On a Sunday morning in November 1947, when I was six years old, Ashie (whom I always called Tata, a childish pronunciation of “Tante Ashie”) brought Richard and me home from church. As soon as we walked in the door, we saw the devastated look on Mother’s face. Tata, who was very intuitive, immediately said, “It’s Mother, isn’t it?” Without saying a word, Mother fell into her sister’s arms, weeping. That was the first and last time in my life that I ever saw my mother cry.
The phone call had come while we were in church. Mémé, who had been at home in Boston, had awakened early that morning and told her housekeeper that she was not feeling well. She went into the living room, sat down in an armchair, and waited for the housekeeper to bring her a brandy.

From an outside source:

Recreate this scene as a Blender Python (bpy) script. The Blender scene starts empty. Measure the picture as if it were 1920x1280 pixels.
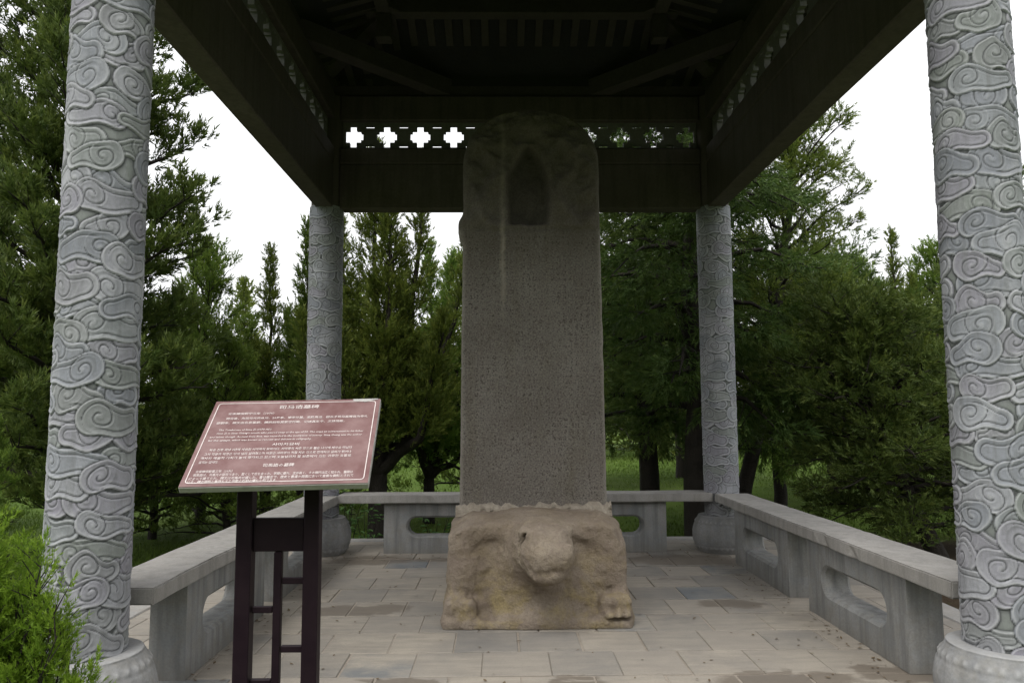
import bpy, bmesh, math, random
import numpy as np
from mathutils import Vector, Matrix

scene = bpy.context.scene
COL = scene.collection
rad = math.radians

# ------------------------------------------------------------------ camera
cam_data = bpy.data.cameras.new('camera')
cam = bpy.data.objects.new('camera', cam_data)
COL.objects.link(cam)
FPX = 1430.0
def _ray(px, py):
    v = Vector(((px - 960) / FPX, -(py - 640) / FPX, -1.0)); v.normalize(); return v
_d = _ray(941, 777)                      # direction of the side benches (depth)
_u = _ray(893, 640 - FPX * FPX / 137.0)  # vertical
_u = (_u - _d * _u.dot(_d)).normalized()
_x = _d.cross(_u)
R3 = Matrix((_x, _d, _u))
cam.matrix_world = Matrix.Translation((0, 0, 1.15)) @ R3.to_4x4()
cam_data.sensor_width = 36.0
cam_data.lens = FPX / 1920 * 36.0
cam_data.clip_start = 0.05
cam_data.clip_end = 900
scene.camera = cam

# ------------------------------------------------------------------ sky and sun (overcast)
SUN_EL, SUN_AZ = rad(58), rad(205)       # high, behind the camera and to its left
world = bpy.data.worlds.new('World'); scene.world = world
world.use_nodes = True
wt = world.node_tree; wt.nodes.clear()
sky = wt.nodes.new('ShaderNodeTexSky'); sky.sky_type = 'NISHITA'
sky.sun_disc = False; sky.sun_elevation = SUN_EL; sky.sun_rotation = SUN_AZ
sky.air_density = 1.5; sky.dust_density = 4.0
hs = wt.nodes.new('ShaderNodeHueSaturation'); hs.inputs['Saturation'].default_value = 0.12
mx = wt.nodes.new('ShaderNodeMix'); mx.data_type = 'RGBA'; mx.inputs[0].default_value = 0.72
mx.inputs[7].default_value = (8.4, 8.45, 8.6, 1)     # the even cloud layer
bg = wt.nodes.new('ShaderNodeBackground'); bg.inputs[1].default_value = 0.13
wo = wt.nodes.new('ShaderNodeOutputWorld')
wt.links.new(sky.outputs[0], hs.inputs['Color'])
wt.links.new(hs.outputs[0], mx.inputs[6])
wt.links.new(mx.outputs[2], bg.inputs[0])
wt.links.new(bg.outputs[0], wo.inputs[0])
sun_d = bpy.data.lights.new('sun', 'SUN'); sun_d.energy = 1.5; sun_d.angle = rad(30)
sun_d.color = (1.0, 0.97, 0.92)
sun = bpy.data.objects.new('sun', sun_d); COL.objects.link(sun)
sd = Vector((math.sin(SUN_AZ) * math.cos(SUN_EL), math.cos(SUN_AZ) * math.cos(SUN_EL), math.sin(SUN_EL)))
sun.rotation_euler = sd.to_track_quat('Z', 'Y').to_euler()
sun.location = (-3, -6, 9)

scene.view_settings.view_transform = 'Standard'
scene.view_settings.look = 'None'
scene.view_settings.exposure = 0.6
scene.view_settings.gamma = 1.0
scene.view_settings.use_curve_mapping = False
scene.cycles.max_bounces = 7
scene.cycles.diffuse_bounces = 4
scene.cycles.transmission_bounces = 4

# ------------------------------------------------------------------ helpers
def tag(o, label=None, cat=None, group=None, kind=None):
    if label: o['label'] = label
    if cat: o['category'] = cat
    if group: o['group'] = group
    if kind: o['kind'] = kind
    return o
def empty(name, loc=(0, 0, 0), label=None, cat=None, group=None):
    o = bpy.data.objects.new(name, None); o.location = loc; o.empty_display_size = 0.2
    COL.objects.link(o)
    return tag(o, label, cat, group)
def link(name, me, parent=None, loc=None):
    o = bpy.data.objects.new(name, me); COL.objects.link(o)
    if parent is not None: o.parent = parent
    if loc is not None: o.location = loc
    return o
def np_mesh(name, V, F, mat=None, smooth=True, attrs=None):
    """V (n,3) array, F (m,k) array with a constant k."""
    V = np.asarray(V, dtype=np.float32); F = np.asarray(F, dtype=np.int32)
    me = bpy.data.meshes.new(name)
    n, (m, k) = len(V), F.shape
    me.vertices.add(n); me.vertices.foreach_set('co', V.ravel())
    me.loops.add(m * k); me.loops.foreach_set('vertex_index', F.ravel())
    me.polygons.add(m)
    me.polygons.foreach_set('loop_start', np.arange(0, m * k, k, dtype=np.int32))
    me.polygons.foreach_set('use_smooth', np.full(m, smooth, dtype=bool))
    if attrs:
        for an, av in attrs.items():
            a = me.attributes.new(an, 'FLOAT', 'POINT'); a.data.foreach_set('value', np.asarray(av, dtype=np.float32))
    me.update(calc_edges=True)
    if mat: me.materials.append(mat)
    return me
def bm_mesh(name, bm, mat=None, smooth=False):
    me = bpy.data.meshes.new(name)
    bmesh.ops.recalc_face_normals(bm, faces=bm.faces[:])
    for f in bm.faces: f.smooth = smooth
    bm.to_mesh(me); bm.free()
    if mat: me.materials.append(mat)
    return me
def bm_box(lo, hi, bevel=0.0, bm=None, seg=1):
    b = bmesh.new()
    r = bmesh.ops.create_cube(b, size=1.0)
    lo, hi = Vector(lo), Vector(hi)
    for v in b.verts:
        v.co = Vector((lo[i] + (v.co[i] + 0.5) * (hi[i] - lo[i]) for i in range(3)))
    if bevel > 0:
        bmesh.ops.bevel(b, geom=b.edges[:], offset=bevel, segments=seg, affect='EDGES', profile=0.5)
    if bm is None: return b
    me = bpy.data.meshes.new('tmp'); b.to_mesh(me); b.free(); bm.from_mesh(me); bpy.data.meshes.remove(me)
    return bm
def box(name, lo, hi, mat, parent=None, bevel=0.0, seg=1):
    return link(name, bm_mesh(name, bm_box(lo, hi, bevel, None, seg), mat), parent)
def bar(name, a, b, w, h, mat, parent=None, bevel=0.004):
    """rectangular timber from a to b, width w, height h (h roughly vertical)"""
    a, b = Vector(a), Vector(b); L = (b - a).length; y = (b - a).normalized()
    x = y.cross(Vector((0, 0, 1))).normalized(); z = x.cross(y)
    bm = bm_box((-w / 2, 0, -h / 2), (w / 2, L, h / 2), bevel)
    M = Matrix((x, y, z)).transposed().to_4x4(); M.translation = a
    bm.transform(M)
    return link(name, bm_mesh(name, bm, mat), parent)
def lathe(profile, n=64, disp=None):
    P = np.array(profile, dtype=float); th = np.linspace(0, 2 * np.pi, n, endpoint=False)
    r = P[:, 0][:, None] * np.ones(n)[None]; z = P[:, 1][:, None] * np.ones(n)[None]
    if disp is not None: r = r + disp(th[None] + 0 * r, z)
    V = np.stack([r * np.cos(th), r * np.sin(th), z], -1).reshape(-1, 3)
    m = len(P); i = np.arange(m - 1)[:, None] * n; j = np.arange(n)[None]; j2 = (j + 1) % n
    F = np.stack([i + j, i + j2, i + n + j2, i + n + j], -1).reshape(-1, 4)
    return V, F
# ---- value noise for shaping meshes
def vnoise(P, seed=0):
    P = np.asarray(P, dtype=np.float64); i = np.floor(P).astype(np.int64); f = P - i; f = f * f * (3 - 2 * f)
    def hsh(ix, iy, iz):
        h = (ix * 374761393 + iy * 668265263 + iz * 2147483647 + seed * 1274126177) & 0xffffffff
        h = ((h ^ (h >> 13)) * 1274126177) & 0xffffffff
        return ((h ^ (h >> 16)) & 0xffff) / 65535.0
    out = 0
    for dx in (0, 1):
        for dy in (0, 1):
            for dz in (0, 1):
                w = (f[..., 0] if dx else 1 - f[..., 0]) * (f[..., 1] if dy else 1 - f[..., 1]) * (f[..., 2] if dz else 1 - f[..., 2])
                out = out + w * hsh(i[..., 0] + dx, i[..., 1] + dy, i[..., 2] + dz)
    return out * 2 - 1
def fbm(P, seed=0, octv=3):
    P = np.asarray(P); s = 0; a = 0.5
    for o in range(octv): s = s + a * vnoise(P * 2 ** o, seed + o); a *= 0.5
    return s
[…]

By the time the housekeeper returned, Mémé was dead.
After Tata went home to pack for the trip to Boston to bury their mother, Lucy took me into my bedroom and explained, “Mémé is in heaven with the stars.”
I said, “I don’t want her in heaven with the stars, I want her here with me.”
I was confused and frightened but Lucy offered no comfort. So I went alone into a dark hallway that connected her room with mine and started to cry. Later, still fighting back tears, I went to my mother’s room, but I was not allowed to go in. I had never seen such a look of sadness on my mother’s face before, and I could only stand helplessly in the doorway and watch while she packed. There was no way for me to accept that Mémé would never hold me in her arms and make me feel special and loved and wonderful again. I remained inconsolable and cried myself to sleep that night.
On the other side of the coin was my other grandmother, my father’s mother, Geneviève, from whom my older brother, Richard, and I never felt any love. Real love—or the lack of it—transcends all the pretty words and cannot fool children. In the summertime, after the war was over, we would go to France and visit her château outside of Angers. Life at my grandmother’s château could be fun because of the animals, beautiful parks, and wonderful places for kids to get into mischief. But as time went on, I saw a darker side of Maman Geneviève that did not coincide with the perfect picture she presented to the world.